エッセイ いのちと向き合うということ(2)
7月6日の続きです。バスに母娘が乗っていたところ、2人のご婦人が正面に座られた。
しばらくしたら、その2人のご婦人は、手話で会話を始められたのです。目の前でそういう光景が展開され、A子さんがそれを見ていることに気づかれたお母様は、「耳の不自由な方々が、一生懸命会話しておられるのよ、ジロジロ見てはいけません」とおっしゃったそうです。お母様は、正面のお二人を気遣って、思わずそうおっしゃったのでしょう。そうしたら、A子さんがそれを受けてこう言ったそうです。「ジロジロ見てたんじゃないよ。じっと見てたの。私も手話を習えるかなと思って」と。お母様はハッとなさったそうです。この子の「じっと見ていた」という表現に、お母様は、通り一遍のことを言っている自分に気づかれた。「じっとみていた」そこに込められている思い、それは相手への肯定的な関心であり、「共感」であり「共に生きる」ことに対する欲求であったと。そして、そのお母様は井上先生にこう言われました。「子どもは私をつきぬけていきました」。

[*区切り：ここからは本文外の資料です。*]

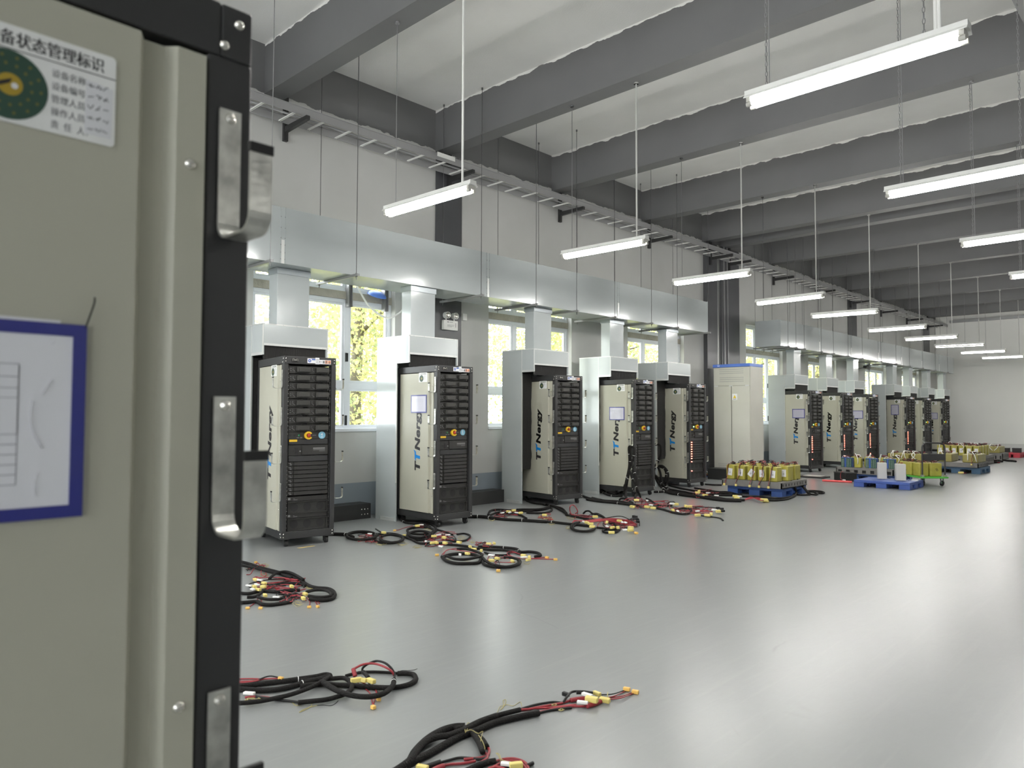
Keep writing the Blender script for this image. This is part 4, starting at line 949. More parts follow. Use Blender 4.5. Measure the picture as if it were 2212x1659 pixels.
def pack(lb, gp, x, y, z, w, d, h, rz=0.0, paper=False, leads=0, m='batt', straps=0, ptilt=0.0, lenlead=.36):
    t = thing('battery_pack', lb, 'battery pack', (x, y, z), rz, gp)
    b = MB().box(-w / 2, w / 2, -d / 2, d / 2, 0, h); b.build('wrapped_body', M[m], t, bevel=.018, seg=3)
    tp = MB(); tp.box(-w / 2 + .02, w / 2 - .02, -d / 2 + .02, d / 2 - .02, h - .0005, h + .004); tp.build('top_cover', M['batt'] if m == 'batt' else M['batt2'], t)
    if paper:
        T = Matrix.Translation((0, -d / 2 - .001, h * .52)) @ Matrix.Rotation(ptilt, 4, 'Y') @ frame_T((0, 0, 0), (1, 0, 0), (0, 0, 1))
        p = MB(); p.prism([(-.045, -.065), (.045, -.065), (.045, .065), (-.045, .065)], T, .001)
        p.mat(1); T2 = T @ Matrix.Translation((0, 0, .0011))
        p.prism([(.005, .050), (.038, .050), (.038, .057), (.005, .057)], T2, .0004)
        for k in range(5): p.prism([(-.035, .03 - k * .014), (.02, .03 - k * .014), (.02, .033 - k * .014), (-.035, .033 - k * .014)], T2, .0004)
        p.prism([(-.012, -.03), (.012, -.03), (.012, .005), (-.012, .005)], T2, .0004)
        p.build('paper_label', [M['paper'], mat('grey_print', (.45, .45, .45, 1), .5) if 'grey_print' not in MATS else MATS['grey_print']], t)
    q = rp.uniform
    for k in range(5):
        a = [(-w / 2 + q(.02, w - .02), q(-.3, .4) * d, h + .004) for _ in range(4)]
        a = [(p_[0], p_[1], h + .008 + (.02 + q(0, .03)) * (0 < i < 3)) for i, p_ in enumerate(a)]
        MB().tube(catmull(a, 5), .0045, 6).build('lead', M[('blackwire', 'redwire', 'blackwire', 'redwire', 'blackwire')[k]], t, smooth=True)
    for k in range(leads):
        x0 = q(-.35, .35) * w; zz = h - lenlead
        for j, mm in ((0, 'redwire'), (1, 'blackwire')):
            pts = [(x0 + j * .012, -d * .1, h + .012), (x0 + j * .012 + .01, -d / 2 + .005, h + .016), (x0 + j * .014, -d / 2 - .016, h - .04), (x0 + j * .013 + q(-.03, .03), -d / 2 - .030, h * .4), (x0 + j * .013 + q(-.02, .02), -d / 2 - .125, zz + .06), (x0 + j * .014, -d / 2 - .150, zz + .02)]
            MB().tube(catmull(pts, 5), .0042, 6).build('hanging_lead', M[mm], t, smooth=True)
        MB().box(x0 - .012, x0 + .026, -d / 2 - .168, -d / 2 - .138, zz - .012, zz + .03).build('taped_joint', M['ytape'], t, bevel=.006)
    for k in range(straps):
        x0 = q(-.3, .3) * w
        pts = [(x0, 0, h + .01), (x0 + q(-.04, .04), -d * .2, h + .06), (x0 + q(-.05, .05), -d * .45, h + .07), (x0 + q(-.06, .06), -d / 2 - .03, h - .02), (x0 + q(-.08, .08), -d / 2 - .02, h - .12 - q(0, .06))][:(5 if k % 2 == 0 else 3)]
        m_ = MB(); pp = catmull(pts, 4); m_.tube(pp, .010, 5); m_.build('white_strap', M['wtag'], t, smooth=True)
    return t

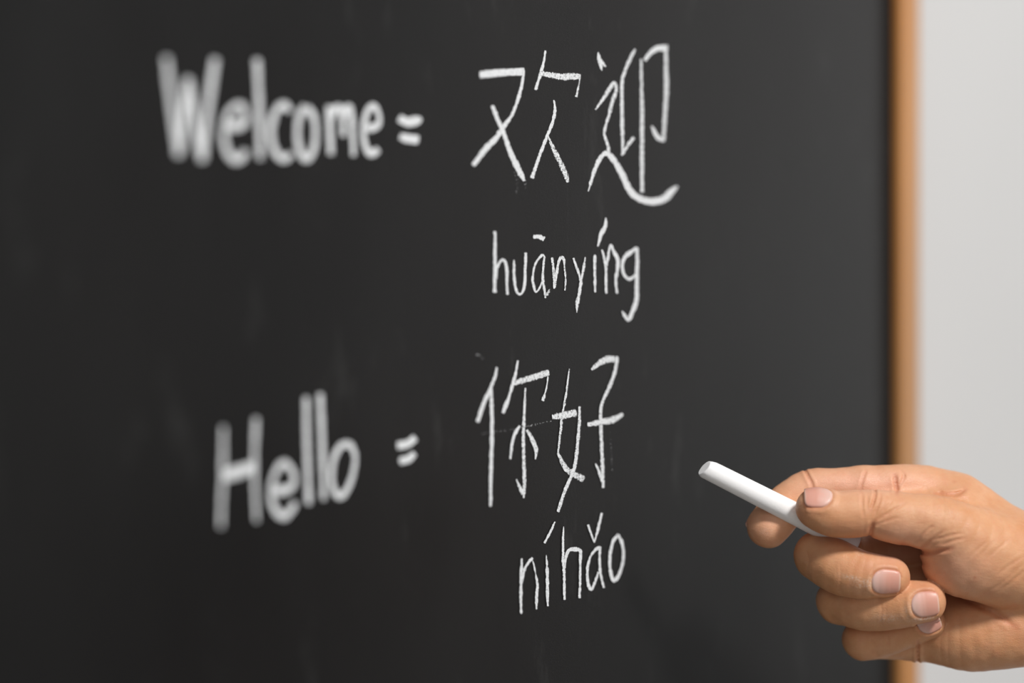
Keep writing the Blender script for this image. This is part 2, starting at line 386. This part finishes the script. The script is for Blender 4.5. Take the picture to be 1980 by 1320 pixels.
PROX = [chain(c) for c in [
  [(1848,974,-92,58),(1790,950,-86,51),(1731,943,-72,46.5),(1668,944,-66,42.5)],
  [(1810,1042,-142,48),(1700,1064,-124,38),(1584,1074,-52,44)],
  [(1815,1115,-152,46),(1715,1142,-128,42),(1624,1162,-72,42)],
  [(1832,1200,-128,46),(1790,1230,-112,49),(1745,1231,-112,45),(1672,1236,-92,38)],
]]
DIST = [   # chain, joint around which it blends into its own proximal part
  (chain([(1668,944,-66,42.5),(1616,944,-64,40),(1566,947,-65,40.5),(1524,974,-60,41),(1499,1003,-50,42),(1485,1018,-46,41.5)]), P3(1668,944,-66)),
  (chain([(1584,1074,-42,49),(1620,1096,-8,51.5),(1662,1110,12,47.5),(1700,1114,20,42),(1720,1115,19,39.5)]), P3(1584,1074,-42)),
  (chain([(1624,1161,-66,45),(1668,1169,-36,49),(1716,1171,-14,47.5),(1762,1166,6,44),(1788,1163,10,41.5)]), P3(1624,1162,-66)),
  (chain([(1669,1235,-92,40.5),(1710,1229,-78,39),(1752,1217,-60,36.5),(1794,1202,-40,33.5)]), P3(1670,1235,-92)),
]
THUMB = chain([(1579,982,40,40),(1598,989,40,43.5),(1620,994,39,45.5),(1655,993,38,46),(1684,990,37,43.5),(1706,995,34,47.5),(1738,1001,30,50.5),(1772,1006,26,50)])
CH_A, CH_B = (1362, 904, 31), (1654, 1052, -44)      # chalk axis: tip, heel

def crease(pts, wd, dp, zmin=-140):
    A = np.array([((p[0] - 990), (660 - p[1])) for p in cr([(a, b, 0) for a, b in pts], 4)[:, :2]] ) if len(pts) > 2 else np.array([(a - 990, 660 - b) for a, b in pts], float)
    return A, wd, dp, zmin
CREASES = [crease(*c) for c in [
  ([(1690,944),(1692,955),(1689,970),(1683,985)], 2.6, 3.4, 20), ([(1668,952),(1667,975),(1670,1000)], 2.4, 1.3, 20), ([(1704,955),(1698,975),(1690,996)], 2.4, 1.5, 20),
  ([(1679,952),(1677,975),(1676,990)], 2.2, 1.1, 20), ([(1683,1038),(1684,1022),(1690,1010)], 3.6, 4.2, 0), ([(1689,1009),(1718,991),(1753,972)], 2.6, 1.5, 20),
  ([(1690,1016),(1722,1004),(1742,1000)], 2.4, 1.0, 20), ([(1694,1004),(1712,982),(1728,966)], 2.2, 1.0, 20),
  ([(1771,1047),(1792,1025),(1806,1015)], 2.4, 1.7, 10), ([(1779,1062),(1801,1044),(1826,1024)], 2.6, 2.1, 10), ([(1800,1045),(1832,1036),(1862,1030)], 2.4, 1.3, 10),
  ([(1746,1052),(1774,1065),(1795,1069),(1816,1065),(1840,1060)], 3.8, 5.2, -20), ([(1818,1056),(1840,1046),(1866,1040)], 2.6, 1.6, 0), ([(1762,1070),(1776,1084),(1790,1092)], 4.5, 2.5, -40),
  ([(1862,1088),(1885,1066),(1910,1045)], 2.6, .7, 0), ([(1905,1082),(1930,1060),(1954,1040)], 2.6, .7, 0), ([(1884,1082),(1910,1058),(1930,1036)], 2.6, .5, 0),
  ([(1924,1116),(1950,1094),(1985,1072)], 3.0, .75, 0), ([(1934,1142),(1958,1122),(1990,1096)], 3.0, .8, 0), ([(1895,1150),(1935,1128),(1985,1084)], 2.8, .5, 0),
  ([(1808,954),(1832,955),(1850,954),(1868,947)], 3.6, 4.0, -80), ([(1826,962),(1862,969),(1896,980)], 9.0, 3.0, -80),
  ([(1553,902),(1562,920),(1569,934),(1572,948)], 3.0, 3.6, -120), ([(1675,908),(1669,924),(1663,948)], 2.8, 2.2, -120), ([(1730,918),(1732,935),(1734,952)], 3.4, 4.6, -120),
  ([(1750,914),(1745,928),(1736,944)], 2.8, 1.8, -120), ([(1742,908),(1750,925)], 2.6, 1.0, -120),
  ([(1855,1157),(1904,1176),(1930,1189),(1965,1213)], 5.5, 3.0, -120),
  ([(1775,1240),(1774,1262),(1775,1292)], 2.6, 6.0, -140),
  ([(1624,1088),(1625,1112),(1622,1140)], 2.4, .4, -60), ([(1616,1090),(1618,1115),(1615,1138)], 2.2, .25, -60), ([(1703,1160),(1705,1180),(1702,1208)], 2.4, .45, -90), ([(1712,1162),(1713,1200)], 2.2, .25, -90),
  ([(1716,1228),(1718,1245)], 3.0, .8, -90), ([(1558,1062),(1564,1080),(1560,1100)], 3.0, .5, -90), ([(1690,1262),(1700,1268)], 4.0, 1.2, -120),
]]
def unit(v): v = np.array(v, float); return v / np.linalg.norm(v)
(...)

私たちは障がいをもっておられる方について、こどもたちに様々なことを知ってほしい、考えてほしいと願っています。そしていろいろな取り組みを行ってもいます。でも、この子どもは既に、「共に生きる」ことがどのようなことなのかを知っている。どうしたら私も、耳の不自由な人と一緒に話すことができるのだろうかと一生懸命問いかけながら、「じっと」見ていたのです。私はこの子どものこの生き方に感動します。「ジロジロ見る」と異なり、「じっとみる」は、温かさを感じるまなざしです。その人に向き合う、その人に寄り添う、その人とつながろうとする。その人の真の隣人になっていこうとうする決意の表現です。A子さんがきっと何気なく使ったそのことばは、実に多くのことを含む愛の表現だった。そのお母様が井上先生に分かち合ってくださったことに感謝します。そして井上先生が私たちにこのことを分かち合ってくださったことに深く感謝します。
私たちは、大人の一方的な「こうあるべき」という理念を信じて伝えがちです。でも、子どもたちは、それぞれの迸る感性で、もしかしたら、私たちを「つきぬけて」、真実をつかみ取る心をすでに授かっている存在なのかもしれません。大人は、その発芽をただ大切に見守ることに失敗してはならないのでしょう。それが、「いのちと向き合う」ことを穏やかに育てる教育なのかも知れません。